Renault Group

The All-new Austral : the sound of quality

6 July 2022
Industry & quality

The quality built into the All-new Renault Austral, which was revealed this March, goes far beyond the choice of materials and the state-of-the-art on-board technology. Each detail was scrutinised to push the envelope further than ever. Olivier, an expert in perceived quality, explains the work he carried out on one of the emblematic interior design features in the first SUV of Renault’s Nouvelle Vague: its sliding hand rest – and what makes sliding it so exciting.


The first thing that strikes you when you slip into the All-new Austral’s high-tech cockpit is the harmony. The next thing that catches your eye is the mesmerising OpenR screen that wakes up with its welcoming sounds. The third stylish feature you can’t miss is a designer unit in the automatic-transmission versions: an ergonomic, sliding hand rest. It guides your hand into exactly the right position to use the multimedia screen and the “piano” buttons beneath it. But the feeling when you handle this moving rest is something else. Olivier told us how he made that happen.

An expert in perceived quality is tasked with building value into basic functions and triggering positive emotions where you least expect them.

Expert in perceived quality at Renault

Shining a spotlight on an emblematic designer unit

Olivier’s job as expert in perceived quality takes a lot of subtlety: he makes sure every new model in the Renault range is consistent all round, and that the various parts of the vehicle body and passenger compartment add up to a stunning whole. He checks the quality of the materials, supervises the entire process to turn the image on the drawing board into a road-ready car, checks the movements are smooth and the surfaces flush, makes sure the moving parts are easy to use and finds ways of tantalising users.

The All-new Renault Austral SUV, which will reach the market next autumn, is no exception. Olivier and his colleagues scrutinised it from every angle to raise its quality to outstanding levels.

“We worked on all the moving parts in the All-new Austral. But, if I had to mention one, it would be the sliding hand rest,” he confides.

We had a fantastic multifunctional designer unit on the central console, but moving it back and forth wasn’t especially exhilarating. The head of Interior Design and I thought about how to make it more appealing.

The sliding hand rest, an emblematic design unit, at the centre of the All-new Renault Austral’s cruising console

The sound was the key

Adding notches and the sounds that they make when you move the hand rest back and forth soon became the obvious way to go.

Straight away, we thought of adding a sound to go with the hand rest’s movements: a befitting, somewhat metallic ‘notch’ sound.

Olivier knew exactly what he wanted it to sound like, but he had to find words to describe a sensation to the rest of the teamNot a simple matter! Fortunately, he is also into other kinds of mechanisms and found the one he needed to make them “hear” what he meant.

He is a watch enthusiast – digital ones because they are practical and automatic ones because he finds their precise mechanisms and exquisite finish fascinating. And he happened to be wearing one that made exactly the sound he had in mind.

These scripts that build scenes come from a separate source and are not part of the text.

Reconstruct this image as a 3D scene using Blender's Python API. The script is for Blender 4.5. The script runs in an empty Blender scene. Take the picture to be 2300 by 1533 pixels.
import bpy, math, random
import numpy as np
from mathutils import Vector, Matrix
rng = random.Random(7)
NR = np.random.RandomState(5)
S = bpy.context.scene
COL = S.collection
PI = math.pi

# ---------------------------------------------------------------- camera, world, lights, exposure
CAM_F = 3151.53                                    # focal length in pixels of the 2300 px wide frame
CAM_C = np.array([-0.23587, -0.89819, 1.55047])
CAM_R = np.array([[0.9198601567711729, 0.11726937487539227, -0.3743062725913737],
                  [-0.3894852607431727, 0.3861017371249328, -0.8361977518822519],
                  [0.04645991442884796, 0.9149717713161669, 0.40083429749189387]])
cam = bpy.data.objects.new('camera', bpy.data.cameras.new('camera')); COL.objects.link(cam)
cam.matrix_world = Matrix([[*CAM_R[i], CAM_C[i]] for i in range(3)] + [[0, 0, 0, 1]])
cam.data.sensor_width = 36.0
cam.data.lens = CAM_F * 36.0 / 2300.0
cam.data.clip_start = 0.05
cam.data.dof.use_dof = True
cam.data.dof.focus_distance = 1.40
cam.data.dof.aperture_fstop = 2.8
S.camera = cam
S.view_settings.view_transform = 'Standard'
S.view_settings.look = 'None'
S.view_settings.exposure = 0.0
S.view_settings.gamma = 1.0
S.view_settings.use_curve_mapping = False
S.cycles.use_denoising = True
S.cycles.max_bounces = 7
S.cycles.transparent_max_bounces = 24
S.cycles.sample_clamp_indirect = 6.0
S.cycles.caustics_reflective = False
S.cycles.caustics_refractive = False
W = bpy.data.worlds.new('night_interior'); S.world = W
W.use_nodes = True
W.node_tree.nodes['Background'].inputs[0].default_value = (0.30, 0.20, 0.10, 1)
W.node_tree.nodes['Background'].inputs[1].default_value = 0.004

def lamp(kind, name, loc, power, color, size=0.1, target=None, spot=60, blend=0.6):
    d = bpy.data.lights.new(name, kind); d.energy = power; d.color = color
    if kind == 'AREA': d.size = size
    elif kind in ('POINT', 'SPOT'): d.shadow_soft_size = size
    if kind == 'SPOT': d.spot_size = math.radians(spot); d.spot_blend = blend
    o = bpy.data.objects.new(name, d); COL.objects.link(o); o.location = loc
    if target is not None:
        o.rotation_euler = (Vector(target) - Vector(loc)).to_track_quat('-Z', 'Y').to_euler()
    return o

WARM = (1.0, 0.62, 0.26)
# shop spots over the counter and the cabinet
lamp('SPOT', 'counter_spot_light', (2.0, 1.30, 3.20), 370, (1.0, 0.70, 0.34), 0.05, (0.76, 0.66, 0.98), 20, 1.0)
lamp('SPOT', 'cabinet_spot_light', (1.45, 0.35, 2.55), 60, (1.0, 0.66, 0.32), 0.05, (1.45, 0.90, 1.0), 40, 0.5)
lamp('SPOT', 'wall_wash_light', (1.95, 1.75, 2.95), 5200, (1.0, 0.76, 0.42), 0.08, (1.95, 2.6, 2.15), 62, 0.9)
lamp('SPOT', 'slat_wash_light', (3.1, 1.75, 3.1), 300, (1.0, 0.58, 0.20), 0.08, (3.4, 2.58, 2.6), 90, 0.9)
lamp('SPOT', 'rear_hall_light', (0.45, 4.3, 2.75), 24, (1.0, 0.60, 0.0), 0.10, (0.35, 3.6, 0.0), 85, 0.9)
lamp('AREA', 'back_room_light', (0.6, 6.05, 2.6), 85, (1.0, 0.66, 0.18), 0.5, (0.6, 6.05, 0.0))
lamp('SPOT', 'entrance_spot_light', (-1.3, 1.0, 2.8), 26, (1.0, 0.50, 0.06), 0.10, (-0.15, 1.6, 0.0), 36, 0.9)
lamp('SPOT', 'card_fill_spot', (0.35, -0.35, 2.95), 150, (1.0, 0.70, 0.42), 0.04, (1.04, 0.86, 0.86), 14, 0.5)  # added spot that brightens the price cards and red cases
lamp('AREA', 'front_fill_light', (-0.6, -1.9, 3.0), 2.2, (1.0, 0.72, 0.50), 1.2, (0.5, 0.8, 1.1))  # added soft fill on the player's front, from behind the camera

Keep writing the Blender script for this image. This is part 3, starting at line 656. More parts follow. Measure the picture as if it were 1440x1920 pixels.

The watch I wear to do sports has a ratcheting bezel. I happened to turn it and heard the exact sound I was thinking of for the sliding system in the Austral’s hand rest. It’s a beautiful sound; you can hear the quality workmanship and precision craftmanship.

It was one of Olivier’s watches, which has a ratcheting bezel, that pointed him to the sound he wanted for the sliding hand rest in the All-new Renault Austral.

Precision and control:
the two operative words in perceived quality

The project team and Design team instantly loved the idea, and everyone got to work to create the notching and appealing metallic sound it makes, based on the principle in the ratcheting watch bezel. They built 13 evenly spaced notches into the hand rest’s sliding mechanism, to create a feeling of millimetre-accurate settings and a pleasing sound to go with it.

The development teams worked swiftly and efficiently on a notch system for the sliding mechanism to create a pleasing sound when users adjust the All-new Renault Austral’s hand rest.

Ultimately, you feel it’s no longer just a part that slides back and forth: it’s a unit you can control precisely, that makes you feel something, that is completely consistent with the notion of perceived quality in a vehicle.

Olivier has no doubt that working on moving parts’ sounds adds real value for users.

We’re really proud of the result and can’t wait for future owners of the Austral to start enjoying the sliding hand rest’s movement.

He is working on including the same sound principle in several future vehicles in Renault’s range, which will be revealed soon.